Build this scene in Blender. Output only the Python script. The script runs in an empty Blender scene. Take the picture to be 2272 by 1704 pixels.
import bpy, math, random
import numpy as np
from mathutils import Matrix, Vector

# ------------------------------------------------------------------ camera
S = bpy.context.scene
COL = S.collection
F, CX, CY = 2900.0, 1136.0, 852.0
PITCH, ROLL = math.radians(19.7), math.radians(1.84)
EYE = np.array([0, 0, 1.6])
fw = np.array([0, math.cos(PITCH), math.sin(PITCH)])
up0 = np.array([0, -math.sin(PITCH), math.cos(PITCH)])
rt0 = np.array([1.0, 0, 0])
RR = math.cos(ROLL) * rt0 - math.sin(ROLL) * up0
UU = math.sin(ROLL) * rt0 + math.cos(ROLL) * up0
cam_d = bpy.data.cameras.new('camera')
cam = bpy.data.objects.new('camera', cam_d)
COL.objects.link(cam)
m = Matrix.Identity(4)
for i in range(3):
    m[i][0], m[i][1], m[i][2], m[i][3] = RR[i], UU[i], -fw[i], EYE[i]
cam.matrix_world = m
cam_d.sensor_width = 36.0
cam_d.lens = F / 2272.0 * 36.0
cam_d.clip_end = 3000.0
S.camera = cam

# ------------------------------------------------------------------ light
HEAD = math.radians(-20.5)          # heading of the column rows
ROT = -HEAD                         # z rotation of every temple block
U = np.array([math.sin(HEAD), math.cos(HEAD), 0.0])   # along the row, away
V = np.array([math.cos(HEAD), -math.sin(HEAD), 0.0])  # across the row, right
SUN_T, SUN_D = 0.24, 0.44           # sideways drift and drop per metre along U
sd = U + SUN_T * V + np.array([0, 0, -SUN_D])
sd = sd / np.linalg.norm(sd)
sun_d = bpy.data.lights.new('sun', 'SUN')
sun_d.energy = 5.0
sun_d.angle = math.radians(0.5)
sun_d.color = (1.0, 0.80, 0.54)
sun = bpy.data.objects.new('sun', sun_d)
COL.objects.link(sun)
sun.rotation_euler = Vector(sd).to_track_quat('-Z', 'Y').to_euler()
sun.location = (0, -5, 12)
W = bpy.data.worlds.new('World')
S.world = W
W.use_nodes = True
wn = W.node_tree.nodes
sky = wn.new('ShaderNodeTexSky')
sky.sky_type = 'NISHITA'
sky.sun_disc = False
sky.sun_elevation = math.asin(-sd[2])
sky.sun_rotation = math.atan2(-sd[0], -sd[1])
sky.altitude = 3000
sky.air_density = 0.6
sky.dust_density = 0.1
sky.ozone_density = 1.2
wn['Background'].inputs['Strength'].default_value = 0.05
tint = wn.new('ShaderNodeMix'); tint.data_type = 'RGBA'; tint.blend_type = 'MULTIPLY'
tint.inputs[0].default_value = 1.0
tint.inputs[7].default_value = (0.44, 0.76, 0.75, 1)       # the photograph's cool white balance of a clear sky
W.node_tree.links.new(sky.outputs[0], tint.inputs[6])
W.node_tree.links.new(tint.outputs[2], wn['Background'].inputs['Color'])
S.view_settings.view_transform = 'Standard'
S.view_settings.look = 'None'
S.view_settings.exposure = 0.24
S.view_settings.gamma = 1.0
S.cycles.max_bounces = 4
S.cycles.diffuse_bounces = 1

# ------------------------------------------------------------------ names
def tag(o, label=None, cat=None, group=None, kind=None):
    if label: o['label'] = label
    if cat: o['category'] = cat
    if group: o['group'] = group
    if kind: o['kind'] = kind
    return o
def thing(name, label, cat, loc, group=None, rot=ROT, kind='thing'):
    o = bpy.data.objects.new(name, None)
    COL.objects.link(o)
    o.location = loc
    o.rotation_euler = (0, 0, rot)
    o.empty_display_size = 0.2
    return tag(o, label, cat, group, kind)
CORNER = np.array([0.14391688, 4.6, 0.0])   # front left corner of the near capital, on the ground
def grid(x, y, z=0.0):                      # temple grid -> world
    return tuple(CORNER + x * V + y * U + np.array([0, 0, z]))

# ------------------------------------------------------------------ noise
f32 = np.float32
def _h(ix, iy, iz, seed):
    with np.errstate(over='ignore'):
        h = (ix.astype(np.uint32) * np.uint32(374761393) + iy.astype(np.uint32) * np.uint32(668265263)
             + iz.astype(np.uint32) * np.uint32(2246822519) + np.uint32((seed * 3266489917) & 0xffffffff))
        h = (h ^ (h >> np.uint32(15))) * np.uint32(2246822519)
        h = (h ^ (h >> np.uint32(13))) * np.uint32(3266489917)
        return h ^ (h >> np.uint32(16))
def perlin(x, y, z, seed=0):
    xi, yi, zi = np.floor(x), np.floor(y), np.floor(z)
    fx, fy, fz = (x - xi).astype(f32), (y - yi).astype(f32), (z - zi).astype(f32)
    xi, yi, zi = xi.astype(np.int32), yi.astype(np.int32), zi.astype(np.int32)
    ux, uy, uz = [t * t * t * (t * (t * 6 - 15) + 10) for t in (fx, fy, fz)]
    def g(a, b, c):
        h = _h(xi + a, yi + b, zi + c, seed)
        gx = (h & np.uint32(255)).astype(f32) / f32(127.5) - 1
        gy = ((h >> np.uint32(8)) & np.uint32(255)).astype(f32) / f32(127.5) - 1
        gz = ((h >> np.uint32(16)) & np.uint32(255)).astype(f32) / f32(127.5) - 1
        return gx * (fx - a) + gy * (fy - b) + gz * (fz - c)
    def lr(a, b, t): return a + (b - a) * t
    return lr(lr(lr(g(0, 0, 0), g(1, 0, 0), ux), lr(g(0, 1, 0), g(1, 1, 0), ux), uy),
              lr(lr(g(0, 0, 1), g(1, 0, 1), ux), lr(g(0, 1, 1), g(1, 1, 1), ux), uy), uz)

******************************

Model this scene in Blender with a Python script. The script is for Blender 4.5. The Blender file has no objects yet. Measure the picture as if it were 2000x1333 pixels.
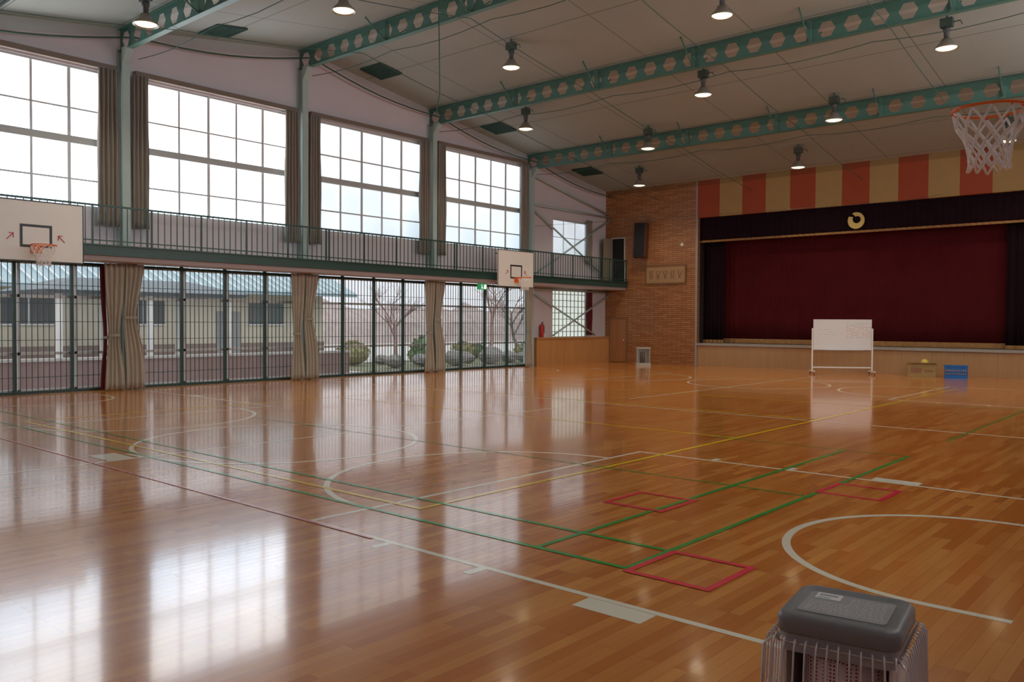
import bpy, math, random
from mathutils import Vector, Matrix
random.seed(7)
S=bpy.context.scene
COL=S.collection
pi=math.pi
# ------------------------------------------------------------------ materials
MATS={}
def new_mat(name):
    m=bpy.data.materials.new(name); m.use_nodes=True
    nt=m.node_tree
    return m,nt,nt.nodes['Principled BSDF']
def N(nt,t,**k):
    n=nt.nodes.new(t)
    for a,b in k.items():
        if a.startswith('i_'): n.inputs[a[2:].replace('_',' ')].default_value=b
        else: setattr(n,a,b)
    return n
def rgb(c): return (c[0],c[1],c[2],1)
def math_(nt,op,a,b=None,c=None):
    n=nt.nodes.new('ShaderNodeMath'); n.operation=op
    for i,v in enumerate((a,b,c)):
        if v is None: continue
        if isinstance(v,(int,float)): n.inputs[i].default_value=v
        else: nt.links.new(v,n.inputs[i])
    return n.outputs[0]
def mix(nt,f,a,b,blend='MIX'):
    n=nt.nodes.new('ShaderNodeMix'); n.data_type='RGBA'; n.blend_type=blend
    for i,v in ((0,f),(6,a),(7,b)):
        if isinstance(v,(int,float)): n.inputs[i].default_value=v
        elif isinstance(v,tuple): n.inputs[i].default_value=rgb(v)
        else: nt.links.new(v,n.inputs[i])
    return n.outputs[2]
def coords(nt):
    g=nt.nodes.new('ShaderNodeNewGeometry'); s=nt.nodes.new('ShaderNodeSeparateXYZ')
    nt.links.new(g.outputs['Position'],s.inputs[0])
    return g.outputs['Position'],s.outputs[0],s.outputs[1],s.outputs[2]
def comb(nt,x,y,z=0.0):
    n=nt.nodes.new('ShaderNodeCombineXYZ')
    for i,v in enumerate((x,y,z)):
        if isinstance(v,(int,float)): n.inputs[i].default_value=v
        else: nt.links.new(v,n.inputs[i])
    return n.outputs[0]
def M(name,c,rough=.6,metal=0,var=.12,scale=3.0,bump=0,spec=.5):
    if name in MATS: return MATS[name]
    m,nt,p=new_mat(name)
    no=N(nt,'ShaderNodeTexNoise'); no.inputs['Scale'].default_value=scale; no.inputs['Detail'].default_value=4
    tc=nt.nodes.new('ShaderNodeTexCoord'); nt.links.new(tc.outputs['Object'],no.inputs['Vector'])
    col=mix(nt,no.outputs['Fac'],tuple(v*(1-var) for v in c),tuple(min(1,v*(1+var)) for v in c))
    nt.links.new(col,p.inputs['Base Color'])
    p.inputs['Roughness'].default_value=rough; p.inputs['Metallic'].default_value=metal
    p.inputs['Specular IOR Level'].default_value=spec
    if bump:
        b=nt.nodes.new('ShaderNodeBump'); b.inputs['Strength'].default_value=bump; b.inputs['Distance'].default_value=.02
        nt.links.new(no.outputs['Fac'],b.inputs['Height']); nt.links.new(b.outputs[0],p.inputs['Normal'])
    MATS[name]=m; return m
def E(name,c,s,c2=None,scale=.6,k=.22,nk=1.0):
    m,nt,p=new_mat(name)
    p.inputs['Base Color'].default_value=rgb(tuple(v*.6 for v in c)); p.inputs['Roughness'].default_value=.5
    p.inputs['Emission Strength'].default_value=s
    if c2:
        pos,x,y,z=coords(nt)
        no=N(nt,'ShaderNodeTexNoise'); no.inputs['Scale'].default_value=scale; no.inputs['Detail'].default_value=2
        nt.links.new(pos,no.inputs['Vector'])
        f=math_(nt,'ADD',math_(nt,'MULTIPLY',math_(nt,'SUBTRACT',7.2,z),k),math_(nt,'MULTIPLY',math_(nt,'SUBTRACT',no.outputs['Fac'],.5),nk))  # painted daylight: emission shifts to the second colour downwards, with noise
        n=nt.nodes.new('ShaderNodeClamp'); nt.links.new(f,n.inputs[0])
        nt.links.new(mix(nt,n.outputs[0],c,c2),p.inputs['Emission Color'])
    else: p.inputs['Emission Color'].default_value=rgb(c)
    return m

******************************

◆ **Goal of the exercise**:
Repeat, exactly as they stand above, the lines from the line with "Build this scene" to the line with "from mathutils import Matrix, Vector", both lines included.

◆ **The reply**:
Build this scene in Blender. Output only the Python script. The script runs in an empty Blender scene. Take the picture to be 2272 by 1704 pixels.
import bpy, math, random
import numpy as np
from mathutils import Matrix, Vector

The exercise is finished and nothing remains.